Thursday, June 28, 2001

I Can See the Fear in Your Eyes, Mom

Today is one of those happiest days in the year for all first year students: the Early Advising and Registration for New Students at the University. It's also one of the most feared days for one special group: Mom and Dad.

I had the opportunity to meet with students this morning and help them take their placement tests. Most of them were giggling little tykes who were happy to be on campus, ready to take the opportunity to enjoy their newfound freedom and mom and dad's pursestrings. They were buzzing with energy, and I had to settle them all down to take their placement tests, and for the next four hours, I got to sit over them while they tried to remember their writing skills and their algebra that they probably lost in some drunken haze after prom.

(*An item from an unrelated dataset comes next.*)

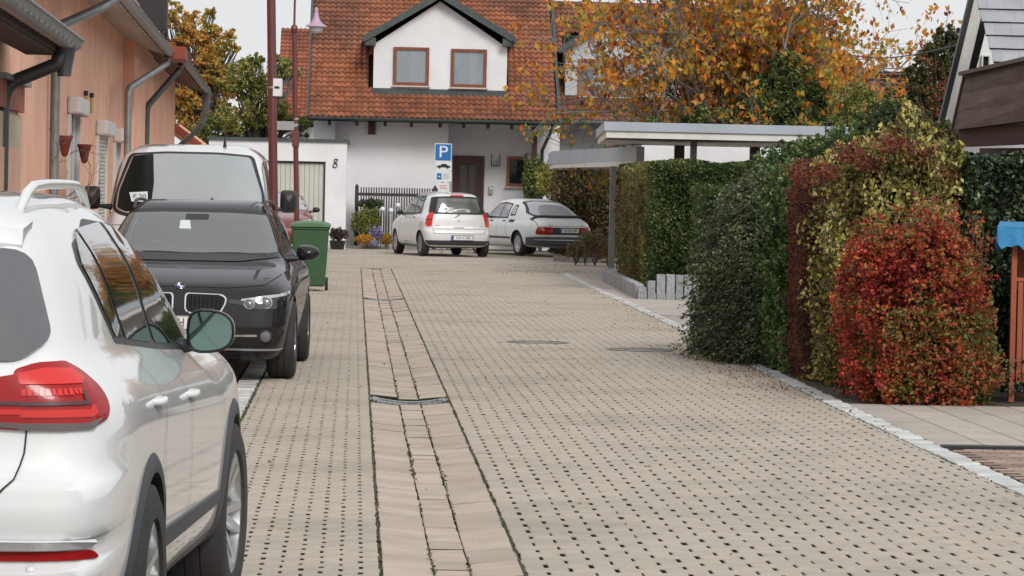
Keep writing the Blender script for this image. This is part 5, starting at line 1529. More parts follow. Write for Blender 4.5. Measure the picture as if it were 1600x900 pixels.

Later on in the day, I had to do a presentation to the parents. It was pretty interesting, and I could look at all of them and they were ready to jump out of their seats and ask, "What the hell are you going to do to make sure my kid doesn't turn into a freak?"

I have a new respect for parents ever since my old job wound up making me a stand-in parent for much of my day. It's not easy to let your spawn go and do his/her thing while you worry if everything is okay. You worry about the little things: are they getting along well with others, are they getting along with others a little too well? Someone asked me today, "Is there a problem with promiscuity on this campus?"

What do you say?

Honestly, a lot of my students don't exactly disclose if they're knockin' the boots with others, but I do know that the students here aren't that obsessed with getting their mack on left and right, although it does happen, I'm sure of it. But it's not like they show it on TV..Well, maybe. But honestly, it's a big concern, I had some parents call me left and right to make sure their daughters don't get involved with the wrong boys. Okay. Let me attach this leash to them.

I could see that in their eyes, they were ready to freak out. I asked them to come up with some solutions on how to best support their students, and they came up with some good things: discuss expectations, be supportive of the things that are important to them, realize that their role is going to change, and use clear lines of communication with them, etc. Those are some good starting points, but more often than not, it is important to make sure that students and parents talk. Period. That's the most crucial thing. I gave an example of a child calling home and saying, "I dyed my hair pink!" They laughed nervously, then one parent said, "That's great honey, now what shade pink are we talking about and does go well with your clothes?"

Cute. Never underestimate parents' sense of humor.

It went on for about an hour, dialoguing with parents, talking to them about their concerns, and their fears. It was nice to listen to their side of the story, and to ensure them that their students are missing them even though they may not say so. It was hard, as a 30 year old to talk to parents about how to be good parents, but I can appreciate even more their roles in the lives of students, and hopefully they can walk away with a sense that things will be all right.